■ Goal of the exercise ■
Without the images, write out the whole listing exactly.

■ Collected material ■
+-------+
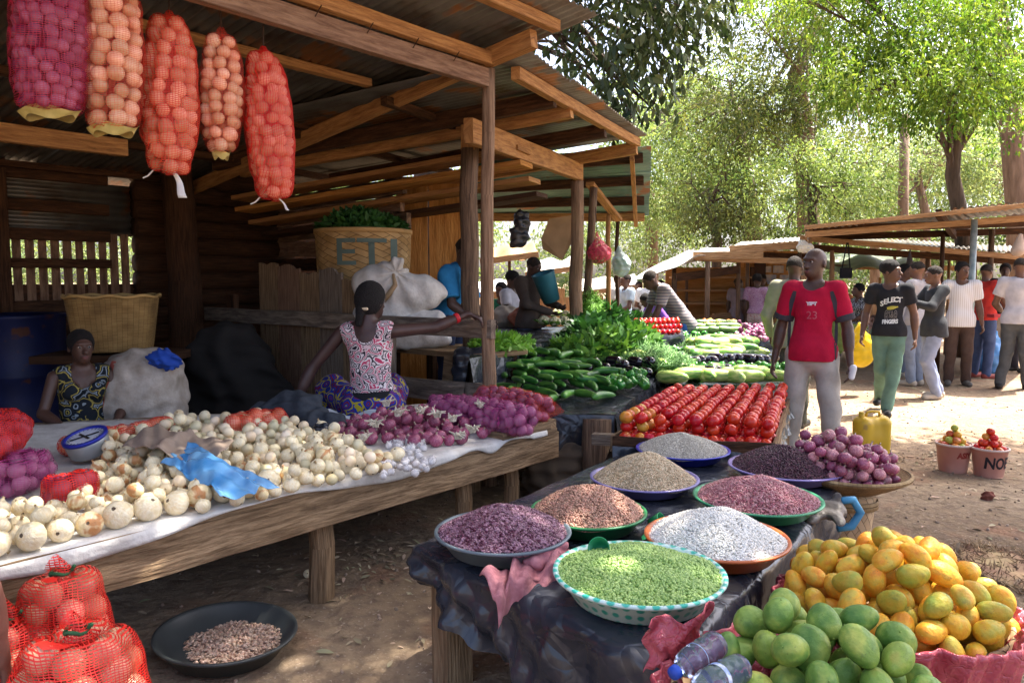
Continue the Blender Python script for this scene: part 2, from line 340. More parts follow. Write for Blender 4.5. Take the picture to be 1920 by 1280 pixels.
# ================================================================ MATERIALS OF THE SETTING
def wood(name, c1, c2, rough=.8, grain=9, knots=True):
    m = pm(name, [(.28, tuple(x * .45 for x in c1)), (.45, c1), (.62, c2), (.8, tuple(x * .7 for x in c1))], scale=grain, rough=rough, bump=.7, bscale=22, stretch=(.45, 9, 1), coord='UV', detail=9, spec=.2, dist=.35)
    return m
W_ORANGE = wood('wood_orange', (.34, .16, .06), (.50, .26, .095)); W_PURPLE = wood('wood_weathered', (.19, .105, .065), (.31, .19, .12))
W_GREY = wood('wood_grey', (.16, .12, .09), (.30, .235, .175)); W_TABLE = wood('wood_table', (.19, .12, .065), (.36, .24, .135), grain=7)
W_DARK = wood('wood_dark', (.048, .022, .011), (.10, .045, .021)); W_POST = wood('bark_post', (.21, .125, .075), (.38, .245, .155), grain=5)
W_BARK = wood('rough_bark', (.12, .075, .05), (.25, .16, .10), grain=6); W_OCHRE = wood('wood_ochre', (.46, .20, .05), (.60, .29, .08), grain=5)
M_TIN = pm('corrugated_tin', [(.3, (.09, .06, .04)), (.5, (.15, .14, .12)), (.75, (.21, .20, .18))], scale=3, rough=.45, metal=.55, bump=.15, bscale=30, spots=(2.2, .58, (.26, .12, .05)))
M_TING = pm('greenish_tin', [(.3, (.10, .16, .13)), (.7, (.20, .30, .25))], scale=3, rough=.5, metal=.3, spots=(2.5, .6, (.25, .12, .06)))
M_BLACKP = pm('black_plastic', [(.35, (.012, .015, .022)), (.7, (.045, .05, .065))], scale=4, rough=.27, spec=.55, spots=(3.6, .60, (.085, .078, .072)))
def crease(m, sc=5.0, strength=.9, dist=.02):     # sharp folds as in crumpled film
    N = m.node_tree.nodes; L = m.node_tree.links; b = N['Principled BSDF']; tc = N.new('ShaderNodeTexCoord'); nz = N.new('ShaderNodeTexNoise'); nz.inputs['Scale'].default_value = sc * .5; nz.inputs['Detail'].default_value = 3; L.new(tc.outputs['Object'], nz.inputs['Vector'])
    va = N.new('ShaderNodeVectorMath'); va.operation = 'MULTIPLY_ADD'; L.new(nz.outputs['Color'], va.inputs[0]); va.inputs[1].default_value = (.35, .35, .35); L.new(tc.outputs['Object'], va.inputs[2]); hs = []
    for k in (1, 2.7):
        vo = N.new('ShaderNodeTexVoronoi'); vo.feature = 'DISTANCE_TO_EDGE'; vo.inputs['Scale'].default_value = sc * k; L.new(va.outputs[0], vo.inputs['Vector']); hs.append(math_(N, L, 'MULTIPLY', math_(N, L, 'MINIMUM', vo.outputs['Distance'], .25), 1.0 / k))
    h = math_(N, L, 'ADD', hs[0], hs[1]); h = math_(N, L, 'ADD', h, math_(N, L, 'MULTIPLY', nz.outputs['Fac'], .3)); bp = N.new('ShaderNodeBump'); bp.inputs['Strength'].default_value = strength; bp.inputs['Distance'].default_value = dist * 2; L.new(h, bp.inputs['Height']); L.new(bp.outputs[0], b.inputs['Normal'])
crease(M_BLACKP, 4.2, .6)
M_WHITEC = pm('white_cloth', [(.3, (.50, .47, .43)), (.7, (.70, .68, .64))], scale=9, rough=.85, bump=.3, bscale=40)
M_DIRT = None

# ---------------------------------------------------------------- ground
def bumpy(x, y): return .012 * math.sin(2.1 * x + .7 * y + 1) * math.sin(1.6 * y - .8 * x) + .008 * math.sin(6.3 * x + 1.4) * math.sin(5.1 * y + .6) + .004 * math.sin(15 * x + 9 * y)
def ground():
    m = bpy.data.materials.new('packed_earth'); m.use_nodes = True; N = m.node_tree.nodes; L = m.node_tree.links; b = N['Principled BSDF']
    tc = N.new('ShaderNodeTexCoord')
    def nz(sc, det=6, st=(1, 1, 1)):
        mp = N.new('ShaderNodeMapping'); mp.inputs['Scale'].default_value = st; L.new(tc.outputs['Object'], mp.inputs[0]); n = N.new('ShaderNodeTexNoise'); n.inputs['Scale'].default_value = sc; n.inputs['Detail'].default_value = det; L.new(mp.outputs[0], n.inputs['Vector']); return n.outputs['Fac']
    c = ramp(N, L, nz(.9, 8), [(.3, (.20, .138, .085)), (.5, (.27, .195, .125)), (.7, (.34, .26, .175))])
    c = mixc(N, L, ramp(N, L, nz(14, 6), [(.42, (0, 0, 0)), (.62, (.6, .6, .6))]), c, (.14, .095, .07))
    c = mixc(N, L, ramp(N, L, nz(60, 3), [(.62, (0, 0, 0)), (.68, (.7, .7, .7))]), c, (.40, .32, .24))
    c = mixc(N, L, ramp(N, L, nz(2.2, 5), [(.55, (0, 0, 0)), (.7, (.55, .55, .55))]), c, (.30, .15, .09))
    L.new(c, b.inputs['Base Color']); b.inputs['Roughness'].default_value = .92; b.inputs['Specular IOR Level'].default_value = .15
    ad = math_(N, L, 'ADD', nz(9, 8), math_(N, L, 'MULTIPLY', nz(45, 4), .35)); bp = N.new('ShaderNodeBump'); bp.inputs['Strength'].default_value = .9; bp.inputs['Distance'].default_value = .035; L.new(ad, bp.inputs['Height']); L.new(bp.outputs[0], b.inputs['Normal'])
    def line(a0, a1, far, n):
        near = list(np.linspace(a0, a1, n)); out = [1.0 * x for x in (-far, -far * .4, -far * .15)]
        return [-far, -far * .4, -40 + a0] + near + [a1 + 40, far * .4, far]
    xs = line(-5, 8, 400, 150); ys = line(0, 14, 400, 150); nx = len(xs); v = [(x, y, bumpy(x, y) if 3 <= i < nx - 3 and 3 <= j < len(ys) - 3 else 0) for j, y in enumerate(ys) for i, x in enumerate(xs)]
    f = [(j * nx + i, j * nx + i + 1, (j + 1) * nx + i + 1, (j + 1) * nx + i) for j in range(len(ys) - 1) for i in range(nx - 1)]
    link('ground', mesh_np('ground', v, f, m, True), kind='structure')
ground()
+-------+
■ Output for this task ■
Continue the Blender Python script for this scene: part 2, from line 340. More parts follow. Write for Blender 4.5. Take the picture to be 1920 by 1280 pixels.
# ================================================================ MATERIALS OF THE SETTING
def wood(name, c1, c2, rough=.8, grain=9, knots=True):
    m = pm(name, [(.28, tuple(x * .45 for x in c1)), (.45, c1), (.62, c2), (.8, tuple(x * .7 for x in c1))], scale=grain, rough=rough, bump=.7, bscale=22, stretch=(.45, 9, 1), coord='UV', detail=9, spec=.2, dist=.35)
    return m
W_ORANGE = wood('wood_orange', (.34, .16, .06), (.50, .26, .095)); W_PURPLE = wood('wood_weathered', (.19, .105, .065), (.31, .19, .12))
W_GREY = wood('wood_grey', (.16, .12, .09), (.30, .235, .175)); W_TABLE = wood('wood_table', (.19, .12, .065), (.36, .24, .135), grain=7)
W_DARK = wood('wood_dark', (.048, .022, .011), (.10, .045, .021)); W_POST = wood('bark_post', (.21, .125, .075), (.38, .245, .155), grain=5)
W_BARK = wood('rough_bark', (.12, .075, .05), (.25, .16, .10), grain=6); W_OCHRE = wood('wood_ochre', (.46, .20, .05), (.60, .29, .08), grain=5)
M_TIN = pm('corrugated_tin', [(.3, (.09, .06, .04)), (.5, (.15, .14, .12)), (.75, (.21, .20, .18))], scale=3, rough=.45, metal=.55, bump=.15, bscale=30, spots=(2.2, .58, (.26, .12, .05)))
M_TING = pm('greenish_tin', [(.3, (.10, .16, .13)), (.7, (.20, .30, .25))], scale=3, rough=.5, metal=.3, spots=(2.5, .6, (.25, .12, .06)))
M_BLACKP = pm('black_plastic', [(.35, (.012, .015, .022)), (.7, (.045, .05, .065))], scale=4, rough=.27, spec=.55, spots=(3.6, .60, (.085, .078, .072)))
def crease(m, sc=5.0, strength=.9, dist=.02):     # sharp folds as in crumpled film
    N = m.node_tree.nodes; L = m.node_tree.links; b = N['Principled BSDF']; tc = N.new('ShaderNodeTexCoord'); nz = N.new('ShaderNodeTexNoise'); nz.inputs['Scale'].default_value = sc * .5; nz.inputs['Detail'].default_value = 3; L.new(tc.outputs['Object'], nz.inputs['Vector'])
    va = N.new('ShaderNodeVectorMath'); va.operation = 'MULTIPLY_ADD'; L.new(nz.outputs['Color'], va.inputs[0]); va.inputs[1].default_value = (.35, .35, .35); L.new(tc.outputs['Object'], va.inputs[2]); hs = []
    for k in (1, 2.7):
        vo = N.new('ShaderNodeTexVoronoi'); vo.feature = 'DISTANCE_TO_EDGE'; vo.inputs['Scale'].default_value = sc * k; L.new(va.outputs[0], vo.inputs['Vector']); hs.append(math_(N, L, 'MULTIPLY', math_(N, L, 'MINIMUM', vo.outputs['Distance'], .25), 1.0 / k))
    h = math_(N, L, 'ADD', hs[0], hs[1]); h = math_(N, L, 'ADD', h, math_(N, L, 'MULTIPLY', nz.outputs['Fac'], .3)); bp = N.new('ShaderNodeBump'); bp.inputs['Strength'].default_value = strength; bp.inputs['Distance'].default_value = dist * 2; L.new(h, bp.inputs['Height']); L.new(bp.outputs[0], b.inputs['Normal'])
crease(M_BLACKP, 4.2, .6)
M_WHITEC = pm('white_cloth', [(.3, (.50, .47, .43)), (.7, (.70, .68, .64))], scale=9, rough=.85, bump=.3, bscale=40)
M_DIRT = None

# ---------------------------------------------------------------- ground
def bumpy(x, y): return .012 * math.sin(2.1 * x + .7 * y + 1) * math.sin(1.6 * y - .8 * x) + .008 * math.sin(6.3 * x + 1.4) * math.sin(5.1 * y + .6) + .004 * math.sin(15 * x + 9 * y)
def ground():
    m = bpy.data.materials.new('packed_earth'); m.use_nodes = True; N = m.node_tree.nodes; L = m.node_tree.links; b = N['Principled BSDF']
    tc = N.new('ShaderNodeTexCoord')
    def nz(sc, det=6, st=(1, 1, 1)):
        mp = N.new('ShaderNodeMapping'); mp.inputs['Scale'].default_value = st; L.new(tc.outputs['Object'], mp.inputs[0]); n = N.new('ShaderNodeTexNoise'); n.inputs['Scale'].default_value = sc; n.inputs['Detail'].default_value = det; L.new(mp.outputs[0], n.inputs['Vector']); return n.outputs['Fac']
    c = ramp(N, L, nz(.9, 8), [(.3, (.20, .138, .085)), (.5, (.27, .195, .125)), (.7, (.34, .26, .175))])
    c = mixc(N, L, ramp(N, L, nz(14, 6), [(.42, (0, 0, 0)), (.62, (.6, .6, .6))]), c, (.14, .095, .07))
    c = mixc(N, L, ramp(N, L, nz(60, 3), [(.62, (0, 0, 0)), (.68, (.7, .7, .7))]), c, (.40, .32, .24))
    c = mixc(N, L, ramp(N, L, nz(2.2, 5), [(.55, (0, 0, 0)), (.7, (.55, .55, .55))]), c, (.30, .15, .09))
    L.new(c, b.inputs['Base Color']); b.inputs['Roughness'].default_value = .92; b.inputs['Specular IOR Level'].default_value = .15
    ad = math_(N, L, 'ADD', nz(9, 8), math_(N, L, 'MULTIPLY', nz(45, 4), .35)); bp = N.new('ShaderNodeBump'); bp.inputs['Strength'].default_value = .9; bp.inputs['Distance'].default_value = .035; L.new(ad, bp.inputs['Height']); L.new(bp.outputs[0], b.inputs['Normal'])
    def line(a0, a1, far, n):
        near = list(np.linspace(a0, a1, n)); out = [1.0 * x for x in (-far, -far * .4, -far * .15)]
        return [-far, -far * .4, -40 + a0] + near + [a1 + 40, far * .4, far]
    xs = line(-5, 8, 400, 150); ys = line(0, 14, 400, 150); nx = len(xs); v = [(x, y, bumpy(x, y) if 3 <= i < nx - 3 and 3 <= j < len(ys) - 3 else 0) for j, y in enumerate(ys) for i, x in enumerate(xs)]
    f = [(j * nx + i, j * nx + i + 1, (j + 1) * nx + i + 1, (j + 1) * nx + i) for j in range(len(ys) - 1) for i in range(nx - 1)]
    link('ground', mesh_np('ground', v, f, m, True), kind='structure')
ground()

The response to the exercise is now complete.